Jan. 12 (Bloomberg) -- Citigroup Inc., the U.S. bank facing an estimated $4.21 billion fourth-quarter loss, may get cash infusions from Saudi Prince Alwaleed bin Talal and China's government to bolster its capital.

Citigroup, the largest U.S. lender, is seeking a total of $8 billion to $10 billion from investors including Alwaleed, who already owns almost 4 percent of its shares, and China Development Bank, the Wall Street Journal reported yesterday, citing people familiar with the matter. The Chinese bank is likely to invest about $2 billion, the newspaper said.

Flashback:

NEW YORK (CNN) -- Mayor Rudy Giuliani said Thursday the city would not accept a $10 million donation for disaster relief from Saudi Prince Alwaleed bin Talal after the prince suggested U.S. policies in the Middle East contributed to the September 11 attacks.
Andrew Leonard chimes in:
Globalization, thy name is Wall Street bailout. There is no better demonstration of the new global financial order than the cavalcade of "sovereign wealth fund" white knights riding to the rescue of the world's name-brand investment banks all winter long.

...Here's a partial tally so far:
  • Citigroup: $7.5 billion from Abu Dhabi Investment Authority and $6.88 billion from Government Investment Corp. of Singapore.
  • Morgan Stanley: $5 billion from China Investment Corp.
  • Merrill-Lynch: $5 billion from Singapore's Temasek Holdings, $6.5 from Kuwait Investment Authority, $2 billion from Korean Investment Corp.
  • Bear Stearns: $1 billion from China Investment Corp.
  • UBS: $10 billion from the Government Investment Corp. of Singapore.
A sovereign wealth fund is defined as an investment fund controlled by a national government. While not exactly new on the world scene, such funds have been proliferating of late, a consequence of the high price of oil and the growing strength of East Asian economies. Sovereign wealth funds are currently believed to control around $2.2 trillion worth of assets, and some predict that number could shoot up to $12 trillion or more in less than a decade. But the numbers hardly tell the whole story. Less than two decades after the collapse of the Soviet Union and the West's gleeful jig dancing on the grave of communism, state capitalism is suddenly threatening the autonomy of the global "free" market. Wall Street's elite banks, longtime freedom fighters for deregulation and scorners of all government intervention in the marketplace, are now begging, cup in hand, for aid from a gallery of regimes that includes some of the most authoritarian and undemocratic governments on the planet.

...Indeed the reality may be that the era of free markets unleashed by Margaret Thatcher and reinforced by Ronald Reagan in the 1980s is fading away.

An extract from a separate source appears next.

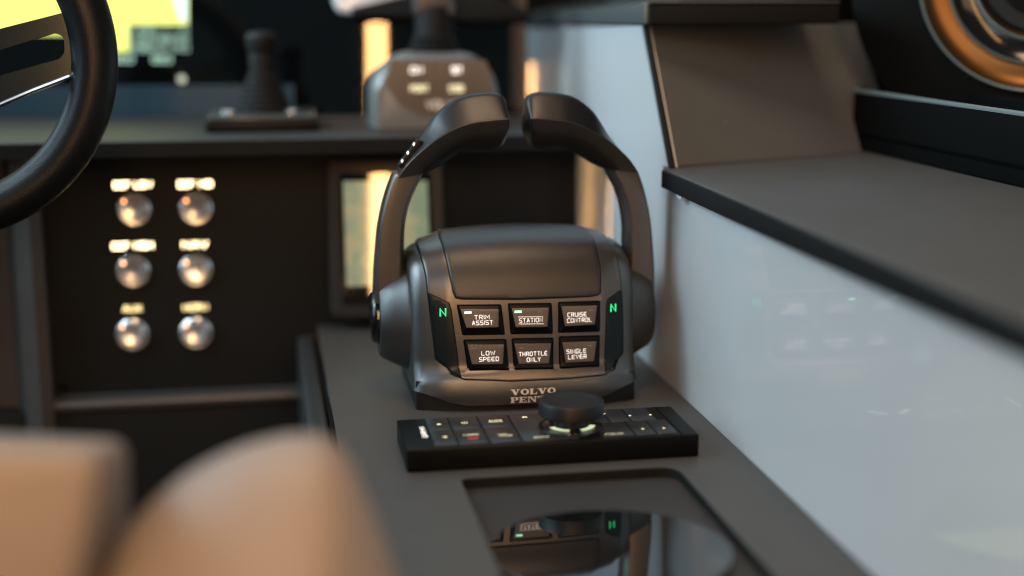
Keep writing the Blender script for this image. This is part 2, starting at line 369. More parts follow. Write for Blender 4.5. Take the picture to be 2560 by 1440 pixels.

In place of deregulation and privatization are government efforts to reassert control over their economies and to use this to enhance their global influence. It is an ill wind that blows...

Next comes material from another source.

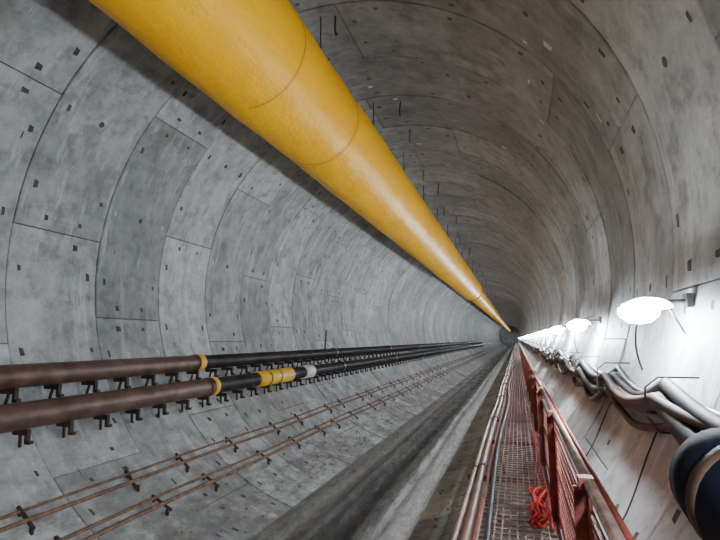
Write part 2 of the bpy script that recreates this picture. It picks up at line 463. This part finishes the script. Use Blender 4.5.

...Perhaps it would be more accurate to say freer markets lost the day. The root of Wall Street's woes leads back directly to their own strategic missteps, greed, speculation-run-amok, and lack of appropriate supervision. The brightest minds in finance had exactly what they wanted, a playground where the monitors were looking the other way, and they blew it. When the China Investment Corp. pumps in $5 billion to Morgan Stanley, we are not witnessing the triumph of state capitalism, but rather, the embarrassing, humiliating failure of Reagan-Thatcher style unregulated capitalism. So now the U.S. buys Chinese toys at Wal-Mart, and China uses the resulting cash to buy American banks. Hey, anything's fair in love and war and free markets.